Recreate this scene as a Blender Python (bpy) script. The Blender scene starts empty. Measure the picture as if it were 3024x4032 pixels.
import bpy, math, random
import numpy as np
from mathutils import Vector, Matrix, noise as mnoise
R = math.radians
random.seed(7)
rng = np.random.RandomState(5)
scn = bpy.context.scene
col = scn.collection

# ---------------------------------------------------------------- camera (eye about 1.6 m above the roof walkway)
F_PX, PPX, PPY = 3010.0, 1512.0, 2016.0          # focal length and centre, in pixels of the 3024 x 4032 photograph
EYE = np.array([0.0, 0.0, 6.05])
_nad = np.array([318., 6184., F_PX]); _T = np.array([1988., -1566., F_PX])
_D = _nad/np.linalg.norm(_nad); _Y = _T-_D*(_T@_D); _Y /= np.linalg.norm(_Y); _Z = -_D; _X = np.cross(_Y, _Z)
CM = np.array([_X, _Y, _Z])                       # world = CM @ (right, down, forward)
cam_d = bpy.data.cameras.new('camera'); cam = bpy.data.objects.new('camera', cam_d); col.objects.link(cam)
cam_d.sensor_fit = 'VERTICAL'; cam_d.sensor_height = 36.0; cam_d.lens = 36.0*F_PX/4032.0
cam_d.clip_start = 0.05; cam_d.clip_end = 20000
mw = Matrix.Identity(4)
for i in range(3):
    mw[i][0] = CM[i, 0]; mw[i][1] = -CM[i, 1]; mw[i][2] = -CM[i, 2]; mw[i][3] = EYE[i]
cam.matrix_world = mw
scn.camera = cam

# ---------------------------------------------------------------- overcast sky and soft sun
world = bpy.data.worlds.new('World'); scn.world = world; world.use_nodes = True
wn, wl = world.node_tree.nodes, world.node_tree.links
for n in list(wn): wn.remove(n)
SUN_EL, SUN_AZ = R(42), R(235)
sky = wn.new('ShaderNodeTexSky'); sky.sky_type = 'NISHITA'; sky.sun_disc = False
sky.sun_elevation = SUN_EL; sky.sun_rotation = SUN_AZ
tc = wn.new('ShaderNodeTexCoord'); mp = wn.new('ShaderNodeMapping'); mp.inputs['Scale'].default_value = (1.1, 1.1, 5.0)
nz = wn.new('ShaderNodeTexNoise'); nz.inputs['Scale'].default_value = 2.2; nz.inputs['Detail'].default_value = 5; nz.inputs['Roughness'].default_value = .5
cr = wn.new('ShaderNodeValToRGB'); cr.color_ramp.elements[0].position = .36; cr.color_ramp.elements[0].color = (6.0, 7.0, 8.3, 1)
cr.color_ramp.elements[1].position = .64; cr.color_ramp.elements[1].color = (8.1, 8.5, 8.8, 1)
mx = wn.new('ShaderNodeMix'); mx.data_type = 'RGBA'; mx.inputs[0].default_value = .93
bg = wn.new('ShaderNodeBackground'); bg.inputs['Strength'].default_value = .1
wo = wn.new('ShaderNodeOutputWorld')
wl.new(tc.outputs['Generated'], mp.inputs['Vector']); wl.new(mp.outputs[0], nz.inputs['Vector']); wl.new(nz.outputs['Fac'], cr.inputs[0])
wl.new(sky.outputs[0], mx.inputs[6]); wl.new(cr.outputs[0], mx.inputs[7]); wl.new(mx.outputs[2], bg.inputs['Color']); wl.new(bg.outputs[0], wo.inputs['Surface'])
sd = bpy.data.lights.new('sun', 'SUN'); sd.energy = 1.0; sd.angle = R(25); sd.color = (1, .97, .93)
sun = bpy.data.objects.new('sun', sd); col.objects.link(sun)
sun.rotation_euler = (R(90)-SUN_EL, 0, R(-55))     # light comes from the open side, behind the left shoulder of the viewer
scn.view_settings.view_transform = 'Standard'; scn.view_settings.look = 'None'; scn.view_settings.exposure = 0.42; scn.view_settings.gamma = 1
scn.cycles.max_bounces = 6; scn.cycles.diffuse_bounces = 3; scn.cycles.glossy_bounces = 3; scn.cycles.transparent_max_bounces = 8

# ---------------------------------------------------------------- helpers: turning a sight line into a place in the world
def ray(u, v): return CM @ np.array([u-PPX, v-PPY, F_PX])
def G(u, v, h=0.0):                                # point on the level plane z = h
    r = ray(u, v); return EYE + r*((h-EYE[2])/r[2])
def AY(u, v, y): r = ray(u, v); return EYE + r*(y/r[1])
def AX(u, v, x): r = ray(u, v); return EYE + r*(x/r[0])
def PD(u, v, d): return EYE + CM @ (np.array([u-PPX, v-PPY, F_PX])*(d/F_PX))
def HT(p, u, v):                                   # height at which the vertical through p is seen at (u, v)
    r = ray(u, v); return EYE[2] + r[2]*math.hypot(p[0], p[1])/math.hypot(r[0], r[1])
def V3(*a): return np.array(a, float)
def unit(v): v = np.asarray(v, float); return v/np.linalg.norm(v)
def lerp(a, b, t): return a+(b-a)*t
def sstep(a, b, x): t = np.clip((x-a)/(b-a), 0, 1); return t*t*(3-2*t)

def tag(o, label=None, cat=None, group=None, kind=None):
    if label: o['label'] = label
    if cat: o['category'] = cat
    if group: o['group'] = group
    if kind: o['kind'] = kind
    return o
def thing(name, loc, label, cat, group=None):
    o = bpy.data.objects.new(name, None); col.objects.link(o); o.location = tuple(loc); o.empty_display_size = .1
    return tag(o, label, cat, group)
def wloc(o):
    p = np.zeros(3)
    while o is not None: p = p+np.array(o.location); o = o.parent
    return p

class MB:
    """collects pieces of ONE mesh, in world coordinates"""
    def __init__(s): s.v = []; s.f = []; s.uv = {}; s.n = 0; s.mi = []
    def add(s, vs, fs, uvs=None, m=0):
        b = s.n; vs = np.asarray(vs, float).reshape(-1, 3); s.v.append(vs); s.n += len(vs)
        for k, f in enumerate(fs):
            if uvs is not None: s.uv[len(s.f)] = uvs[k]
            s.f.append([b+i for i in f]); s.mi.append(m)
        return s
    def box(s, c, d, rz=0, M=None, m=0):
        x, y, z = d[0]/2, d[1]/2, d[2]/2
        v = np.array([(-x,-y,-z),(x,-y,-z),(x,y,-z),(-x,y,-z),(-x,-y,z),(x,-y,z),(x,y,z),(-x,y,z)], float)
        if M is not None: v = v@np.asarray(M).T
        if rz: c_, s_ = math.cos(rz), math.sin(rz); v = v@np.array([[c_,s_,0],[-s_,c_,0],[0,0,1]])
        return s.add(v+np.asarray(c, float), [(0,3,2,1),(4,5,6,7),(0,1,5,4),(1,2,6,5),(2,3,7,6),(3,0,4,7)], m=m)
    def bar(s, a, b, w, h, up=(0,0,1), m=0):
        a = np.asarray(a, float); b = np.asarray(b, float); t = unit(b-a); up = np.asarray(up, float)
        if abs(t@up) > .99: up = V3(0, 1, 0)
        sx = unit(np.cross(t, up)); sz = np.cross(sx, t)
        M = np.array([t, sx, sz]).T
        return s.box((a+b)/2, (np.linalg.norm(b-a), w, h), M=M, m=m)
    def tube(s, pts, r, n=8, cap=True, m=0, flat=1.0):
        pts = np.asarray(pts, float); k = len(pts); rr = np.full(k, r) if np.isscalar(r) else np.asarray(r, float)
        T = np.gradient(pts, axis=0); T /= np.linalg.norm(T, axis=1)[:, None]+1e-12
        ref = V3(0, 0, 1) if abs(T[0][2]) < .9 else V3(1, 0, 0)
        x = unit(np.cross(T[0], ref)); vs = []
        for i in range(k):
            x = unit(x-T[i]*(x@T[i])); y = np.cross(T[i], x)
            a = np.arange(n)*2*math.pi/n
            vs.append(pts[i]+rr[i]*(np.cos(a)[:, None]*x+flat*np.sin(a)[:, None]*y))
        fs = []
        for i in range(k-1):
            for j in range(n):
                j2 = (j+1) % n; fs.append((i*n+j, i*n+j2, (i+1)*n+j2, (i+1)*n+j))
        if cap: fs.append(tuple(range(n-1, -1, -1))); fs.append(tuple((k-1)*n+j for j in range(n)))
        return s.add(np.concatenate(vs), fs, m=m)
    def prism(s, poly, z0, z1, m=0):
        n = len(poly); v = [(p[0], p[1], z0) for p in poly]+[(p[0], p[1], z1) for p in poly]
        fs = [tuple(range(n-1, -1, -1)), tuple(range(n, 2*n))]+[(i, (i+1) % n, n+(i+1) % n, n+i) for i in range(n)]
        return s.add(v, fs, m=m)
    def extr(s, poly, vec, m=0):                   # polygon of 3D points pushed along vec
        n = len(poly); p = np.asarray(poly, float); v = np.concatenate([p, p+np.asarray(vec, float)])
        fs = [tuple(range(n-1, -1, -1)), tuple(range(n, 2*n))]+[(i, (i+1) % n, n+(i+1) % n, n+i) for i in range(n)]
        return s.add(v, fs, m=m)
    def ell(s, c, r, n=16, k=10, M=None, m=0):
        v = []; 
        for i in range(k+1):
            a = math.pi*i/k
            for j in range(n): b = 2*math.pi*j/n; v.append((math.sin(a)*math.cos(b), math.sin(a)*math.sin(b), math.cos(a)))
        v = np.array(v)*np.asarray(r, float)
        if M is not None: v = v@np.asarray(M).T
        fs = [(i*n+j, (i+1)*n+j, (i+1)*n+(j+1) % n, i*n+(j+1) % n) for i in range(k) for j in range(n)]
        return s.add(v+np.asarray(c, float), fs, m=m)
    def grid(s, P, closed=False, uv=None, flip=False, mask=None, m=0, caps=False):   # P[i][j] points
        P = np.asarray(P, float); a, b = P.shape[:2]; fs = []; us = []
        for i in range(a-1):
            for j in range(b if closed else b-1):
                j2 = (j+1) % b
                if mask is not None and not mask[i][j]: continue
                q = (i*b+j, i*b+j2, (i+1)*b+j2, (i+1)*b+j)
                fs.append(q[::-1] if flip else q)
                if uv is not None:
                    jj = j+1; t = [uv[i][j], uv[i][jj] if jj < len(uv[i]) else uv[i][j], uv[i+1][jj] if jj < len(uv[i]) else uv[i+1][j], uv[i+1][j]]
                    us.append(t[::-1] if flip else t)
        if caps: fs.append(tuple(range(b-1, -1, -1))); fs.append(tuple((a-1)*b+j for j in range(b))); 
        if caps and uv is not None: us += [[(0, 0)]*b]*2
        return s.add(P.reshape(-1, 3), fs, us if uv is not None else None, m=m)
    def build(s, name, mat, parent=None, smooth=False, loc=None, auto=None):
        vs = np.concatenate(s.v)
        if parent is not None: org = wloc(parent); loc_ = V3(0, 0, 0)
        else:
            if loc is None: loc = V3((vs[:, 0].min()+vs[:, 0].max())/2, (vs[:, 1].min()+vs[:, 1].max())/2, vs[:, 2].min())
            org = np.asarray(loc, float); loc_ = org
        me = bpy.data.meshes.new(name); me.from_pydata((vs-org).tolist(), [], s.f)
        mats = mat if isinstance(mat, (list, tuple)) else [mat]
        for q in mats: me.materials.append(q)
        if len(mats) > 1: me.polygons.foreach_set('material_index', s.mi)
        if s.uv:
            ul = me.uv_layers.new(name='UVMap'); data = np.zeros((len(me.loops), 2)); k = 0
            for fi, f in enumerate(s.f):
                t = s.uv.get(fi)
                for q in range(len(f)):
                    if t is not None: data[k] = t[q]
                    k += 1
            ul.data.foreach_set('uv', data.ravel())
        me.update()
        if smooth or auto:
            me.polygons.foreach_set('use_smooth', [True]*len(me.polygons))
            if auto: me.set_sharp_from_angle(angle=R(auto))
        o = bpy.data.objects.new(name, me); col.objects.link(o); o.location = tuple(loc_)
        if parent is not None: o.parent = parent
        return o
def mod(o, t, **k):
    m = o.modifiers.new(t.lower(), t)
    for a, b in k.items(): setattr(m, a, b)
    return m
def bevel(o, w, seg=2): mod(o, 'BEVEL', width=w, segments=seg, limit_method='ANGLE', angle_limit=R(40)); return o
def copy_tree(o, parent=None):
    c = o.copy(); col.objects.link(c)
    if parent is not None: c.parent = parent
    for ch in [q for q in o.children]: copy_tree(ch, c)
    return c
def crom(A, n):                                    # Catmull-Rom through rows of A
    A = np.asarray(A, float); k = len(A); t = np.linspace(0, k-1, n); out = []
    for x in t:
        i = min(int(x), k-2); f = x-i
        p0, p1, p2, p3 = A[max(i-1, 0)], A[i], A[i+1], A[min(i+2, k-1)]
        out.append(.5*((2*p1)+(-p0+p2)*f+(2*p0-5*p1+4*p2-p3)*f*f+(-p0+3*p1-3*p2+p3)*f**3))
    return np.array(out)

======

* **YOUR GOAL**
Return exactly the leading lines of the listing, stopping after the line in which "scn.camera = cam" occurs.

* **RESPONSE**
Recreate this scene as a Blender Python (bpy) script. The Blender scene starts empty. Measure the picture as if it were 3024x4032 pixels.
import bpy, math, random
import numpy as np
from mathutils import Vector, Matrix, noise as mnoise
R = math.radians
random.seed(7)
rng = np.random.RandomState(5)
scn = bpy.context.scene
col = scn.collection

# ---------------------------------------------------------------- camera (eye about 1.6 m above the roof walkway)
F_PX, PPX, PPY = 3010.0, 1512.0, 2016.0          # focal length and centre, in pixels of the 3024 x 4032 photograph
EYE = np.array([0.0, 0.0, 6.05])
_nad = np.array([318., 6184., F_PX]); _T = np.array([1988., -1566., F_PX])
_D = _nad/np.linalg.norm(_nad); _Y = _T-_D*(_T@_D); _Y /= np.linalg.norm(_Y); _Z = -_D; _X = np.cross(_Y, _Z)
CM = np.array([_X, _Y, _Z])                       # world = CM @ (right, down, forward)
cam_d = bpy.data.cameras.new('camera'); cam = bpy.data.objects.new('camera', cam_d); col.objects.link(cam)
cam_d.sensor_fit = 'VERTICAL'; cam_d.sensor_height = 36.0; cam_d.lens = 36.0*F_PX/4032.0
cam_d.clip_start = 0.05; cam_d.clip_end = 20000
mw = Matrix.Identity(4)
for i in range(3):
    mw[i][0] = CM[i, 0]; mw[i][1] = -CM[i, 1]; mw[i][2] = -CM[i, 2]; mw[i][3] = EYE[i]
cam.matrix_world = mw
scn.camera = cam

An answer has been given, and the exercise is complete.